I feel wrathful. And fear, and grief, and terror for my 6 month old child. But mostly, I feel all-consuming wrath.

I work at an agency that serves survivors of domestic and sexual violence and I am waiting for the day when we have a perpetrator come through our doors with a gun because they're angry that we're helping their victim. It has happened before and we've managed to lock them out, but I worry that we won't be fast enough next time or the "bulletproof" glass won't hold or they'll just wait for us in the parking lot. Last year, the child of a client accidentally pushed the panic button while in a conference room, and we all got "run, hide, fight" warnings on the Alert message systems around the office. I was 9 months pregnant and in the employee bathroom when the alarm went off. I wasn't physically able to hide or run, and I didn't have my phone so I could say what I thought was goodbye to my spouse or family. We all thought it was real - and it turned out that the Alert message system wasn't hooked up to 911, so law enforcement never responded. It turned out to be an accident and no one was hurt, but I am convinced that next time it will be real.
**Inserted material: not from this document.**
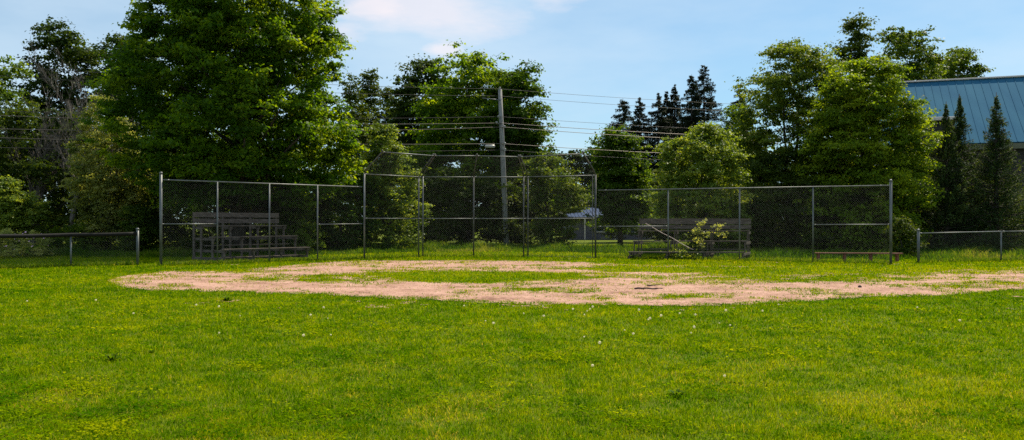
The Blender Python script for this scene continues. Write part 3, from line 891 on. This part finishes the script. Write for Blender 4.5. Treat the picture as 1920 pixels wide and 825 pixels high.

Also - the vast, vast majority of mass shooters have an extensive and documented history of violence against women. It's one of the leading indicators of a potential mass shooter. And in my state, our community organization gender-based violence intervention and prevention budgets are facing projected cuts of 25-38% due to reductions at the federal level. I'm spending my next month trying to invent money out of thin air to cover the bare minimum of services, and in the meantime, children are still being slaughtered.